20 MAY 1882, Page 2

This was not all. A fresh debate, opened by a

new interroga- tory of Sir Stafford Northcote's, was got up on Tuesday, by Mr. A. Balfour, who moved the adjournment of the House, to accuse the Government of a transaction which he was going to say, only he did not like to use strong language, " stood alone in its infamy." He compared them to the man in Moliere who denied that he had sold his goods, but said that he had given them to a friend, who, in exchange, had given him some money. So the Government had given the Irish party their liberty, and a Bill dealing with arrears ; while the Irish party had given them support in putting down outrages, and Parlia- mentary help. Mr. Gladstone congratulated Mr. Balfour on the height to which he had at last wound up his Parliamentary courage, in having first accused the Government of a transaction which, he was tempted to say, " stood alone in its infamy," and in having then, as the logical consequence of that accusation, moved the adjournment of the House. The Prime Minister repudiated with the utmost warmth having made any terms with Mr.
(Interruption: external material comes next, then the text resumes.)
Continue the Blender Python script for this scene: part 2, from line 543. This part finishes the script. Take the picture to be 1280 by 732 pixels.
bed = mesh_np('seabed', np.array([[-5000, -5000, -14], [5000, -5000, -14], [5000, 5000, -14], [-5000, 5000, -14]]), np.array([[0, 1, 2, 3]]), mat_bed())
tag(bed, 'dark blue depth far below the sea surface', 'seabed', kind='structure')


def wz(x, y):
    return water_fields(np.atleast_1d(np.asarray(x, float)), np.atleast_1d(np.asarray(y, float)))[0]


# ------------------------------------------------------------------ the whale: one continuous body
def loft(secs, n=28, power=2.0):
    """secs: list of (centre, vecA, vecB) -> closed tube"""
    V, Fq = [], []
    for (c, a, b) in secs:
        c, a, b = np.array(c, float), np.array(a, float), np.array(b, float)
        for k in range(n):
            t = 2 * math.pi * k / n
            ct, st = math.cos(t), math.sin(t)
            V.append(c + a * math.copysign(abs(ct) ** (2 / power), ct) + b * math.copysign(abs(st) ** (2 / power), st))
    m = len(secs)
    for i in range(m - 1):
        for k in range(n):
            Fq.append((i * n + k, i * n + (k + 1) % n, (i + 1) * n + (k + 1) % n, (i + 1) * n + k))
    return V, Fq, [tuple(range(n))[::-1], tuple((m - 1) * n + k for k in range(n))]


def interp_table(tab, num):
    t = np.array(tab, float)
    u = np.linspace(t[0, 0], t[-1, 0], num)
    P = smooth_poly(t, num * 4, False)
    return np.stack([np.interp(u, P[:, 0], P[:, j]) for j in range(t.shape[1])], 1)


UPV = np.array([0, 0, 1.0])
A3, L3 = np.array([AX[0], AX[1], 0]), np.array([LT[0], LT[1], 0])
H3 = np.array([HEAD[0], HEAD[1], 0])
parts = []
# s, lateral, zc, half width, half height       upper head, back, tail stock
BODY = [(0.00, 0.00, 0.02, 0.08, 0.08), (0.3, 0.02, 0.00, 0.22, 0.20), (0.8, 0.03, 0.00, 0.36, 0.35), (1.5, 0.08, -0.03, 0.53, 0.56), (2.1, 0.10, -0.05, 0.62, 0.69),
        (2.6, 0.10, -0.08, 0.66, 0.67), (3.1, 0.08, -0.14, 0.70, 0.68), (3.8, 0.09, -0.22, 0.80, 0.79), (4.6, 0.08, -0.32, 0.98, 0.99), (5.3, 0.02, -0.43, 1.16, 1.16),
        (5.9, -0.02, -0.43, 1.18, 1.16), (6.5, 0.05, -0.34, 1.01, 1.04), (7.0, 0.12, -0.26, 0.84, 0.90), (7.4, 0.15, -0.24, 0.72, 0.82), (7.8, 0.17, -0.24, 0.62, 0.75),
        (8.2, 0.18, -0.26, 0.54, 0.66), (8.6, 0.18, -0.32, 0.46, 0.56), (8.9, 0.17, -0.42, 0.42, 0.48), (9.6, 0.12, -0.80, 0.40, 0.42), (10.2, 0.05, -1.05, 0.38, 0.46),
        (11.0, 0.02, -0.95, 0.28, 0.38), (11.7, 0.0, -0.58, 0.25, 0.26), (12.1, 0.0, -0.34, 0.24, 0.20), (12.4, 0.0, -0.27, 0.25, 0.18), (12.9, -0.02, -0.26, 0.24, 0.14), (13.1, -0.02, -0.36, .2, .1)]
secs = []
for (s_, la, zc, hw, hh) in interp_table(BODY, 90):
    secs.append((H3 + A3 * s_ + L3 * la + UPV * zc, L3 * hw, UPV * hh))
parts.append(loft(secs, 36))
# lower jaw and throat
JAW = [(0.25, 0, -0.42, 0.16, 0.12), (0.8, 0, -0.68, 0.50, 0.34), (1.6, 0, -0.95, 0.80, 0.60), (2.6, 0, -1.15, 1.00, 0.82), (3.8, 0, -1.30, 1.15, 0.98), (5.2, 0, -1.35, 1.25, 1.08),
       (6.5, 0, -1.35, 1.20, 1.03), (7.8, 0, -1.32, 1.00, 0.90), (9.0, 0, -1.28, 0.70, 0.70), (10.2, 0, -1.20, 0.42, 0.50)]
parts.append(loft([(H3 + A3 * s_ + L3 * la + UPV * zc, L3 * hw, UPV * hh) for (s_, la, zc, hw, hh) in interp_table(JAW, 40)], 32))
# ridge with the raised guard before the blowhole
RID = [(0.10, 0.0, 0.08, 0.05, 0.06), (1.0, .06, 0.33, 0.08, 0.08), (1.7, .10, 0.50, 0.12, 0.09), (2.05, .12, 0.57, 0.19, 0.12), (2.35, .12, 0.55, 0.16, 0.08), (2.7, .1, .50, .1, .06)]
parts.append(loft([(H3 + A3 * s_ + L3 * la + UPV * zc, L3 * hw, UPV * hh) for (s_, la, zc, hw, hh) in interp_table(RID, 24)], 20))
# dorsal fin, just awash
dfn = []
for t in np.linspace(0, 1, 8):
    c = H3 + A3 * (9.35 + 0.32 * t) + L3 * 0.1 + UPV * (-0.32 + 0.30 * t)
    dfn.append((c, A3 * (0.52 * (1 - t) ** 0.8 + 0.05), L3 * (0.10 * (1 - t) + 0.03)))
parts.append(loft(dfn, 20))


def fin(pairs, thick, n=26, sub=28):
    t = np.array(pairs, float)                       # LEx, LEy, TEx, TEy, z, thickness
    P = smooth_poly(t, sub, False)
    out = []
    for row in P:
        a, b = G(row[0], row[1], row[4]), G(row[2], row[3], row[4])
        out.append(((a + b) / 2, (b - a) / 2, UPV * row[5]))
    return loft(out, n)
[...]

Parnell. Mr. Parnell's offer of Parliamentary help he had at once told Mr. Forster that they had no right to expect, and as Mr. Gladstone rather thought, had no right to accept. They liberated the imprisoned Members simply because they really believed that that course was for the peace of Ireland, and they brought in the Arrears Bill for the same reason. They asked nothing in return, though, of course, they were glad to get voluntary aid in putting down outrages from any quarter whatever. Nor was there any mention made to Mr. Parnell of his own release, till he was actually released. Mr. Gibson and Lord John Manners renewed the attack, which Sir W. Harcourt and Mr. Chamberlain repelled, and at length the debate degenerated into languid conversation, and the motion for adjournment, which came in like a lion, went out like a lamb.